Among respondents, 33 percent said they will move to Windows 7, 17 percent will stick with XP, 13 percent will switch to Linux, 11 percent will get Windows 8, and 5 percent said OS X.
So most will switch to Windows 7, but many would rather stay with Win XP without support than switch to Linux.
(Score: 5, Interesting) by Nerdfest on Sunday April 06 2014, @11:08PM
They should be worried about the desktop too. My dev team all use Ubuntu at work, and several other teams are switching over to it as well. There have been no problems except with a poorly written Lotus Notes app (*shiver*) that trys to load a DLL. We can accomplish the functionality through a web interface instead though. There have been no problems using any of the Libre Office replacements for the MS Office functionality we need and maintenance is a breeze.

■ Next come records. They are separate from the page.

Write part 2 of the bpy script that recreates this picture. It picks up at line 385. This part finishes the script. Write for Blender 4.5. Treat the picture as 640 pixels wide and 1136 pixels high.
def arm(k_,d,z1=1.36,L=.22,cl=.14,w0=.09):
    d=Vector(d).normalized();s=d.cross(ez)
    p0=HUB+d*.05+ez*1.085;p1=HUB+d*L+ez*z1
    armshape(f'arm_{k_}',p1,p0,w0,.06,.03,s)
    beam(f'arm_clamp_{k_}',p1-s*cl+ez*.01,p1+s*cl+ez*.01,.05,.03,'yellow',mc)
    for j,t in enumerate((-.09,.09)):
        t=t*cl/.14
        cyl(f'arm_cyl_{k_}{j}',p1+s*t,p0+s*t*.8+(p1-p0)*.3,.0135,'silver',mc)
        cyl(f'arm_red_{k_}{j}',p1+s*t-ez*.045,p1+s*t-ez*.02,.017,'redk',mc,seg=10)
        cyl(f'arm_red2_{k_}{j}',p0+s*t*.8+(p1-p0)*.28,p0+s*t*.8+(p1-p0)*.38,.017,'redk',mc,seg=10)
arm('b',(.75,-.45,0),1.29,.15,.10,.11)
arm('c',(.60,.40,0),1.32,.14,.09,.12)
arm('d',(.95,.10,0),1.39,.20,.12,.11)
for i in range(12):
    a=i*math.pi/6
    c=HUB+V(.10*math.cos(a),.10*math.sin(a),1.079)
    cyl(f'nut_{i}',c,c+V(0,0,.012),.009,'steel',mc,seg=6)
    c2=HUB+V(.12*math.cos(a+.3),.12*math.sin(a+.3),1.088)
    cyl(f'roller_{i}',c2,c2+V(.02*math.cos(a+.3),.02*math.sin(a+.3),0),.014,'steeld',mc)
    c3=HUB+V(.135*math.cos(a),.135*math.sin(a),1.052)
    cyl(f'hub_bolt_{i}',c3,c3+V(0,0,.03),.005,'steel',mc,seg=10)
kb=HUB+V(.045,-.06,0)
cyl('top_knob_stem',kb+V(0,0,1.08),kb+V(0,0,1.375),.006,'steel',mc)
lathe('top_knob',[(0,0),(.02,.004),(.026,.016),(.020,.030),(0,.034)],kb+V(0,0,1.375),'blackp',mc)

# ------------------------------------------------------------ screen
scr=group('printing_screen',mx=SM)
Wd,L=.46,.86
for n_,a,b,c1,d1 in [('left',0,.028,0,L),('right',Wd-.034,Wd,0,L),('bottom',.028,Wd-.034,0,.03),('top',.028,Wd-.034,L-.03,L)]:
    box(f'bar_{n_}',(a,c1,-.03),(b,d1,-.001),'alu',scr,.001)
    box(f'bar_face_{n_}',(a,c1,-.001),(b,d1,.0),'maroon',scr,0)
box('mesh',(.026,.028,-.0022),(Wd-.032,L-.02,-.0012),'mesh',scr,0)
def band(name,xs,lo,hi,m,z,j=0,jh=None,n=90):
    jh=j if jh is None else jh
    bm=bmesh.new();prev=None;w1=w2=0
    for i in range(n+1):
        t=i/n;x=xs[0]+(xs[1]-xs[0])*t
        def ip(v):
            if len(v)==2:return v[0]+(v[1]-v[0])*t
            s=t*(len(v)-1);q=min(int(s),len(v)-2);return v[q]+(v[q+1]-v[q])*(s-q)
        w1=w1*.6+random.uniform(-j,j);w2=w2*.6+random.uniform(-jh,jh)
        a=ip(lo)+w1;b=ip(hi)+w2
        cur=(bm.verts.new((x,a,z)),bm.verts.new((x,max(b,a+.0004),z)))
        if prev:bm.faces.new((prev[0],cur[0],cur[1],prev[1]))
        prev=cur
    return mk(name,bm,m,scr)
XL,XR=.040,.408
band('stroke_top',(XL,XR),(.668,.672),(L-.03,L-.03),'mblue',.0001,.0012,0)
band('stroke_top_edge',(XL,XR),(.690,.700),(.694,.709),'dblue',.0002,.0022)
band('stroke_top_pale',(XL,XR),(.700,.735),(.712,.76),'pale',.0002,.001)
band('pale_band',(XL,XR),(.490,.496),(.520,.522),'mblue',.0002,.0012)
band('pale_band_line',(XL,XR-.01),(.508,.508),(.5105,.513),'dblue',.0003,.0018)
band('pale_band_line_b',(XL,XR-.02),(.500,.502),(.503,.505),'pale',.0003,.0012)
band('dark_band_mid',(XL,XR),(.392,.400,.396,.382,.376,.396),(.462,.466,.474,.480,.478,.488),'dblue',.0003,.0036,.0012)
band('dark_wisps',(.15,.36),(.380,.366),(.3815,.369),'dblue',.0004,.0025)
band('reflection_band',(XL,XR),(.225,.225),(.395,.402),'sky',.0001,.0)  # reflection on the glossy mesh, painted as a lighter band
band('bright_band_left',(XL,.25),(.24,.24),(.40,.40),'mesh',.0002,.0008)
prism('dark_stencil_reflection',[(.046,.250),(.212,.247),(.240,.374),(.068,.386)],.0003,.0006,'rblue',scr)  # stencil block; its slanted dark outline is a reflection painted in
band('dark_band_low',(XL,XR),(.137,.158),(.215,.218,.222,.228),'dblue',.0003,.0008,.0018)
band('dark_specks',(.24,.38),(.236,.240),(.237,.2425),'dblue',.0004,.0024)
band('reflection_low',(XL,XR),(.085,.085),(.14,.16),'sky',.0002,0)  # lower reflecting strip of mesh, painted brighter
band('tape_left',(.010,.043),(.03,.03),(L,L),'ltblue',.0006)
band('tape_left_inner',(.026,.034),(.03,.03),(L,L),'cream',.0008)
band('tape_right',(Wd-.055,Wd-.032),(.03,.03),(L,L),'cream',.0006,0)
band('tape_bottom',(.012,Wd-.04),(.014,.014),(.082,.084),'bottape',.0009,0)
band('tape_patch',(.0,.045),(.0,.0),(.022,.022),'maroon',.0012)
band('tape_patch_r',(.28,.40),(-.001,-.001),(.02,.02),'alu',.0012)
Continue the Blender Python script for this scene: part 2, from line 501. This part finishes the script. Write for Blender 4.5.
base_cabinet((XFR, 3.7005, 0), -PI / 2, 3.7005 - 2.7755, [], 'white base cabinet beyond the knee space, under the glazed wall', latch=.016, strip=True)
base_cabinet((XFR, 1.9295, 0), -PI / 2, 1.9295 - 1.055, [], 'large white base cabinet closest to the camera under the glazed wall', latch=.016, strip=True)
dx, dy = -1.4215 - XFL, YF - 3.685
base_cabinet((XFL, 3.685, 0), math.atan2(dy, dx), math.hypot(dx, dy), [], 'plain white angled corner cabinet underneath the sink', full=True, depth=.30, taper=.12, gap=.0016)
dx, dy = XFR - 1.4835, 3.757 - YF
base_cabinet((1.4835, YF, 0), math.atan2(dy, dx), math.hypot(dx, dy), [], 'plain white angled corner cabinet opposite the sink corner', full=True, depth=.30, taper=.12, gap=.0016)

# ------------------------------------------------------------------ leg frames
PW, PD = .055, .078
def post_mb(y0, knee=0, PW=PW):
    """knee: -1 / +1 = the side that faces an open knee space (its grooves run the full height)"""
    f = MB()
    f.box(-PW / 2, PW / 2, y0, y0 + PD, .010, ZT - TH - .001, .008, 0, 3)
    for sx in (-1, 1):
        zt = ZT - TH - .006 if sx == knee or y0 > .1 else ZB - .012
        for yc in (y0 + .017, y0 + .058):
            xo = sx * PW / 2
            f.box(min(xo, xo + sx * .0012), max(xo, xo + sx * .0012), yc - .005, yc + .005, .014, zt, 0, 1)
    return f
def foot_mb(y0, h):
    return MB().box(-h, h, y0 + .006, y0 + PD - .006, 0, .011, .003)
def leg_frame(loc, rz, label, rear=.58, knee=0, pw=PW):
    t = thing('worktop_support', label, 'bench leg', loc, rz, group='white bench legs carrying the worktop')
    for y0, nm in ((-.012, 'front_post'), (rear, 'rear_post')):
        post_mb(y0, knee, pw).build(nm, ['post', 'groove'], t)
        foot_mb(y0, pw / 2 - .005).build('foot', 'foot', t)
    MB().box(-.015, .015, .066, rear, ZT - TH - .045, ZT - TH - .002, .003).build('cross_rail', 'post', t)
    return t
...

Yes, these people are mostly developers, but developers are frequently the leading edge of change. Many other people see how easy these desktops are to use (people use Gnome Shell, Unity, and KDE) and how much prettier it is than Windows. They *ask* to have it installed, which we can't do yet, but only for political/maintenance reasons.
Really, once you break free of the MS office stranglehold, the rest is pretty easy.
(Score: 1) by iamjacksusername on Sunday April 06 2014, @11:58PM
I think the challenge on the desktop side a bit more than MS Office. A large company can afford to have admins to put things in Wine environments or to specify "must be a Java app, work under SLED or Ubuntu or whatever". It's the small companies using vendor software. There are 10's of thousands of packages like that in every industry - tanning salons, retail, real estate, etc... The vendor says "needs windows pc" and the company says "ok" because they just spend $50k on new tanning beds (which is almost all of the company's profits for the year and so they had to get financing from the bank on a 5 year loan to afford it) so they don't care what widget makes the beds go. If I had to take a guess that segment will probably take another 20 years to transition.
Going forward, I do not see a tech company using Windows as their platform from day 1. I saw a stat once that any truly complicated piece of software - think kernel or ERM system - takes 10 years to mature. Well, I think the push for apps and the subsequent transition to Mac or Linux as a primary development platform has started. So, maybe in about 6 - 8 years we are going to see a real change.